* [WHAT TO PRODUCE]
What do the lines from the top of the data through the line with "return EYE - (py - CY) * Y / F" say? Quote them exactly and include both ends.
= = = = =
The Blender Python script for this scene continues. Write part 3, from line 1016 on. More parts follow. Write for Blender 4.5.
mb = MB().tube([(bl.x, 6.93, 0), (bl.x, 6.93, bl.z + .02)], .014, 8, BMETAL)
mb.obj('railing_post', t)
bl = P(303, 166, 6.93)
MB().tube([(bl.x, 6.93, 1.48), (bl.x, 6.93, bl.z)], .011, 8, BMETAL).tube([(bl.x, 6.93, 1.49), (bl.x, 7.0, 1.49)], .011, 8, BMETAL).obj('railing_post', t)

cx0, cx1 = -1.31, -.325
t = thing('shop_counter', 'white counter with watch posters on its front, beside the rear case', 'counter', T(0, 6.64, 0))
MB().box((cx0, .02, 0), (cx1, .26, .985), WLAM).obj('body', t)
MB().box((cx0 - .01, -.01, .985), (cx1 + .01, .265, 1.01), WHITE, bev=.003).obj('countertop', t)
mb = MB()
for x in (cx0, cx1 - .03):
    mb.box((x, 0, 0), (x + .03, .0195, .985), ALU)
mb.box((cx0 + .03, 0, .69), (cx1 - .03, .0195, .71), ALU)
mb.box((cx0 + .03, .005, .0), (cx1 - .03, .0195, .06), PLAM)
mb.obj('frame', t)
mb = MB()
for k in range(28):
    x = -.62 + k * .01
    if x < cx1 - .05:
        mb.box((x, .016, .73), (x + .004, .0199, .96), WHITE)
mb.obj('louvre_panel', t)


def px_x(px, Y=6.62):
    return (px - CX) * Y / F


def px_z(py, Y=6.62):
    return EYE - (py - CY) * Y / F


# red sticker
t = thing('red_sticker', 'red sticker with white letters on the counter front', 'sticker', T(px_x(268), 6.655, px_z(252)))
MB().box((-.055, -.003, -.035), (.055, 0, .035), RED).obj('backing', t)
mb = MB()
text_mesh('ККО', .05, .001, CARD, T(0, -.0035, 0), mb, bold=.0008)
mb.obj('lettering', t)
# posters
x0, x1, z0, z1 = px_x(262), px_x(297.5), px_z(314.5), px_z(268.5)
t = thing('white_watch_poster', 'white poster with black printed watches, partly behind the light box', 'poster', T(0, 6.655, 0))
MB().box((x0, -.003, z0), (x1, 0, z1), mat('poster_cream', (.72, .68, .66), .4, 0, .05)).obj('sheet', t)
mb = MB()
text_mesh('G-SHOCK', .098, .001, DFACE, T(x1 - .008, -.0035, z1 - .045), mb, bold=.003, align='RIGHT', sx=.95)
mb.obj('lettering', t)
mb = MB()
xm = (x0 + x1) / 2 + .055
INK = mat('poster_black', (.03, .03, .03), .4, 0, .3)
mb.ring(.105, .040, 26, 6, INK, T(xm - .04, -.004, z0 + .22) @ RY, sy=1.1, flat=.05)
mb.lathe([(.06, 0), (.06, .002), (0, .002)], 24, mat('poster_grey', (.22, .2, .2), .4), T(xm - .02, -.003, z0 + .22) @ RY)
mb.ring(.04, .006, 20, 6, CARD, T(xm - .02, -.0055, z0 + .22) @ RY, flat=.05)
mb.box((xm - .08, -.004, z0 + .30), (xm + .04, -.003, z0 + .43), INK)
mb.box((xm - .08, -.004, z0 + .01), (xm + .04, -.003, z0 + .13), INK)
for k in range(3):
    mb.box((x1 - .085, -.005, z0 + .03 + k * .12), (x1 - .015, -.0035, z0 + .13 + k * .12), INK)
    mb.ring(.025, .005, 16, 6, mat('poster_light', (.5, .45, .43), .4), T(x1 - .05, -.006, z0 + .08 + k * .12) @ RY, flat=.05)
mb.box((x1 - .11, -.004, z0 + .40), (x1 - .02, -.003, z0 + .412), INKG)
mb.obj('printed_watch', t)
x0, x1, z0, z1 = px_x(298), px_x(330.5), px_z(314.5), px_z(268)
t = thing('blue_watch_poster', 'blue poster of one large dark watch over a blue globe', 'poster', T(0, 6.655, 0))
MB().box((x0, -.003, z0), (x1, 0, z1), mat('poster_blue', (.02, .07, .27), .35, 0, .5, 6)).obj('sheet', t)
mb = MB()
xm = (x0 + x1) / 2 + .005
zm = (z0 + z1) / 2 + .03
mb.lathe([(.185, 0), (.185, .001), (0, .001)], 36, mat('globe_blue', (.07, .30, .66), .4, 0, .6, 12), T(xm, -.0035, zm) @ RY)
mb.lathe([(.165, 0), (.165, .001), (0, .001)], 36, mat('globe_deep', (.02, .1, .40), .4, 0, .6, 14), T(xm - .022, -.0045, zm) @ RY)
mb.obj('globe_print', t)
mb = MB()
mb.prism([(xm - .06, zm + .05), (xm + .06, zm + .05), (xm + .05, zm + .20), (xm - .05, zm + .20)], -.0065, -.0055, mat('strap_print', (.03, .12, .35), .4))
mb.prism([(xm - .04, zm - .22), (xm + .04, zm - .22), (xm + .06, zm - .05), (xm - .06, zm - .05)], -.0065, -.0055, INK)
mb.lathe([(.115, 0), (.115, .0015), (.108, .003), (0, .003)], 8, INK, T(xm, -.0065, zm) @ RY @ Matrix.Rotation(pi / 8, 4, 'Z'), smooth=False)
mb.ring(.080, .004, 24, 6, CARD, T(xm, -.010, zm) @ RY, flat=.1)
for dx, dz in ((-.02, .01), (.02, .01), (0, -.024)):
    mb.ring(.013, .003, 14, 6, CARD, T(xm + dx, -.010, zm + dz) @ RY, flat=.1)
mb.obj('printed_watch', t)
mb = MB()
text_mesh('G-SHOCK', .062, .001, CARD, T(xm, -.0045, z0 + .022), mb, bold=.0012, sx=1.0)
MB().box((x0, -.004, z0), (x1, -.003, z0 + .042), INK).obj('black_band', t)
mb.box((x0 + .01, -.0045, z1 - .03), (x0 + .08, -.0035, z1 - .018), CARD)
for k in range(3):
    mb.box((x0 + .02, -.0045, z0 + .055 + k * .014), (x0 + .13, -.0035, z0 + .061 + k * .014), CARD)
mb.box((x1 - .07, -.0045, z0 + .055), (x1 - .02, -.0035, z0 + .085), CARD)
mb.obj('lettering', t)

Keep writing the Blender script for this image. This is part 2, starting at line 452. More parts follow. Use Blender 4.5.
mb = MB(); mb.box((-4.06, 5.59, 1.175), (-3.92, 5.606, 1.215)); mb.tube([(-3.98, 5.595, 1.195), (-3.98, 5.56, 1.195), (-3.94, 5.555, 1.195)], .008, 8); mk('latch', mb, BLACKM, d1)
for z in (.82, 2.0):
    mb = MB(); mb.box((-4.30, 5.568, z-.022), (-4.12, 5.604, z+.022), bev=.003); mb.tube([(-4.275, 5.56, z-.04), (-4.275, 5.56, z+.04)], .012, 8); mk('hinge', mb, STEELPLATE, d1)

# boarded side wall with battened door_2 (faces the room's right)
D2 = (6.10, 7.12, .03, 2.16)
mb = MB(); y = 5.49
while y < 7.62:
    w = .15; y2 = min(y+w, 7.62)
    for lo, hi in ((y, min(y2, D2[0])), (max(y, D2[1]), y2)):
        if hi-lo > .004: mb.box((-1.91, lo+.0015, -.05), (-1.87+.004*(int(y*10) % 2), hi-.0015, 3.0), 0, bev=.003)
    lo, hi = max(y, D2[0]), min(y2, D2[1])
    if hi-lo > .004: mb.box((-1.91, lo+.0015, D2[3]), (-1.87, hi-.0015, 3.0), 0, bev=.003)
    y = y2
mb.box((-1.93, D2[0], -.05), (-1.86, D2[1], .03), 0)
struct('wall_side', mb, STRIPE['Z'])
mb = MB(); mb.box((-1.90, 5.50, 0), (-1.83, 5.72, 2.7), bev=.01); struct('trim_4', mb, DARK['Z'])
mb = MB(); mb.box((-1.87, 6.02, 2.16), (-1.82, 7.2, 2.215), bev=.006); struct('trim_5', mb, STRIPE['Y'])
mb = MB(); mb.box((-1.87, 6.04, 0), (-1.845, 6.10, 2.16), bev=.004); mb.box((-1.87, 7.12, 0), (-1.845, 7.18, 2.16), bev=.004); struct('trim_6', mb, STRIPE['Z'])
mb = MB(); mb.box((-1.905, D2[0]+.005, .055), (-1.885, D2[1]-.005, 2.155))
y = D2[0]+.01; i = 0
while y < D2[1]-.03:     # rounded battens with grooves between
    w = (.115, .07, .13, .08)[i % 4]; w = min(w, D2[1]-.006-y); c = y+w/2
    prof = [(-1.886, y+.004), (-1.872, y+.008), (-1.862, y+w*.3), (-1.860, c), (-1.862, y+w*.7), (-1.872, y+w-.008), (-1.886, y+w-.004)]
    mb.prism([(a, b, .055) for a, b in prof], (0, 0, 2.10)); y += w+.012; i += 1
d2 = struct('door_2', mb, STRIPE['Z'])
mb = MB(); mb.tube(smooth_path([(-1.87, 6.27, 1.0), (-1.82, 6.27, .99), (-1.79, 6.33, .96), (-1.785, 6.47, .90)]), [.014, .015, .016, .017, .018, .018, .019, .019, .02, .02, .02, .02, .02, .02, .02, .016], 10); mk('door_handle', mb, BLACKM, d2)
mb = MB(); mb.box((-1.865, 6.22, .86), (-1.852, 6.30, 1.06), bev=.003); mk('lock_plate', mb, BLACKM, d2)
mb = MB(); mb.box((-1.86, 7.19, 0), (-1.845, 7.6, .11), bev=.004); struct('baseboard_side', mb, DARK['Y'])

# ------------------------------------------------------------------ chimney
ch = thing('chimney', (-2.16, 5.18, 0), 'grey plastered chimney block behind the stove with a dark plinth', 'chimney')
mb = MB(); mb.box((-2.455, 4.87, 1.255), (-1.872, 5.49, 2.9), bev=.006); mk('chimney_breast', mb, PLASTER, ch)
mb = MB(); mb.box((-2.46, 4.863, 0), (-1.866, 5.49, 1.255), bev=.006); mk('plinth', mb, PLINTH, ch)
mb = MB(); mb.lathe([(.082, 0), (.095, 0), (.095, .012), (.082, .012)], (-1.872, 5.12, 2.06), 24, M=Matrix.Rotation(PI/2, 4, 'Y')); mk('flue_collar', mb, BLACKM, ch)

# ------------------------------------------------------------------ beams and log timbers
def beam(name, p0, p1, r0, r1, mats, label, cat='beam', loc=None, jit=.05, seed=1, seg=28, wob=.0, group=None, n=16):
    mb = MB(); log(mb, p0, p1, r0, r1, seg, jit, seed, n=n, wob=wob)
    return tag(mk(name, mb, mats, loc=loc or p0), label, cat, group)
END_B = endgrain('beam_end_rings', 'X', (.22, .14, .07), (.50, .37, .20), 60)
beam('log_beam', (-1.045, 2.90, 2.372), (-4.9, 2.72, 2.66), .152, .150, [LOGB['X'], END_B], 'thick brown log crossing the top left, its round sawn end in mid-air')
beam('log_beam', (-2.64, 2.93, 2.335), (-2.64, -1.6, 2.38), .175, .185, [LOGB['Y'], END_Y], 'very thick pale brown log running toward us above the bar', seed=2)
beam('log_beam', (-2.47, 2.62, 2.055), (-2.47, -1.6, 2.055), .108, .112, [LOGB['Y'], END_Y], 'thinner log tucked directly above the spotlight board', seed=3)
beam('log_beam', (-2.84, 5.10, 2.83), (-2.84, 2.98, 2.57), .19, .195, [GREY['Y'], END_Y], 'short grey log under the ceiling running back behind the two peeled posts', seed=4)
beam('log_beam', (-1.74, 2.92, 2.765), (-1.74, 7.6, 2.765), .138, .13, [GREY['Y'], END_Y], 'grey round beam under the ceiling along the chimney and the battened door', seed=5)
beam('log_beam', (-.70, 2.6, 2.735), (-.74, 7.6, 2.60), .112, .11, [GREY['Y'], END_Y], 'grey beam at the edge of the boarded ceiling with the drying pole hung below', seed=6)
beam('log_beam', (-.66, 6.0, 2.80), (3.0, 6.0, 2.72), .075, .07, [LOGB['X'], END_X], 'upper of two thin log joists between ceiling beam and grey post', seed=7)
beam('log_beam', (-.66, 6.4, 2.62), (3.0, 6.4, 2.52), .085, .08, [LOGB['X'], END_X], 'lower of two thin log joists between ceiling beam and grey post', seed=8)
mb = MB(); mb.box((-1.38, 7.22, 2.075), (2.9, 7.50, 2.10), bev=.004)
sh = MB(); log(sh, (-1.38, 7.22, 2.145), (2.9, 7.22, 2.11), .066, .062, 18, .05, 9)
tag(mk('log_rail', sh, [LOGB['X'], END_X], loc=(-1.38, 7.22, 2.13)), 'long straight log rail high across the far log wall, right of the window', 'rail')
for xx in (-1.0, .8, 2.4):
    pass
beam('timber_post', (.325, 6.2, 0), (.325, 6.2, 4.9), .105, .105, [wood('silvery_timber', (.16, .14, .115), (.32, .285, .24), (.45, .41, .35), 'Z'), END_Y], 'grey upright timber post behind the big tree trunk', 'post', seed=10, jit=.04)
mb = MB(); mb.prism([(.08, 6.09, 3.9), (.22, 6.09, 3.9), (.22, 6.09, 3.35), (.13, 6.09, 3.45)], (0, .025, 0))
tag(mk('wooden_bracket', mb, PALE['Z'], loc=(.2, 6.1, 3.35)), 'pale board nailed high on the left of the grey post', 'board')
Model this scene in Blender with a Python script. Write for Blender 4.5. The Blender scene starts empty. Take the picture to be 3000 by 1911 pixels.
= = = = =
* [WRITTEN ANSWER]
The Blender Python script for this scene continues. Write part 3, from line 1016 on. More parts follow. Write for Blender 4.5.
mb = MB().tube([(bl.x, 6.93, 0), (bl.x, 6.93, bl.z + .02)], .014, 8, BMETAL)
mb.obj('railing_post', t)
bl = P(303, 166, 6.93)
MB().tube([(bl.x, 6.93, 1.48), (bl.x, 6.93, bl.z)], .011, 8, BMETAL).tube([(bl.x, 6.93, 1.49), (bl.x, 7.0, 1.49)], .011, 8, BMETAL).obj('railing_post', t)

cx0, cx1 = -1.31, -.325
t = thing('shop_counter', 'white counter with watch posters on its front, beside the rear case', 'counter', T(0, 6.64, 0))
MB().box((cx0, .02, 0), (cx1, .26, .985), WLAM).obj('body', t)
MB().box((cx0 - .01, -.01, .985), (cx1 + .01, .265, 1.01), WHITE, bev=.003).obj('countertop', t)
mb = MB()
for x in (cx0, cx1 - .03):
    mb.box((x, 0, 0), (x + .03, .0195, .985), ALU)
mb.box((cx0 + .03, 0, .69), (cx1 - .03, .0195, .71), ALU)
mb.box((cx0 + .03, .005, .0), (cx1 - .03, .0195, .06), PLAM)
mb.obj('frame', t)
mb = MB()
for k in range(28):
    x = -.62 + k * .01
    if x < cx1 - .05:
        mb.box((x, .016, .73), (x + .004, .0199, .96), WHITE)
mb.obj('louvre_panel', t)


def px_x(px, Y=6.62):
    return (px - CX) * Y / F


def px_z(py, Y=6.62):
    return EYE - (py - CY) * Y / F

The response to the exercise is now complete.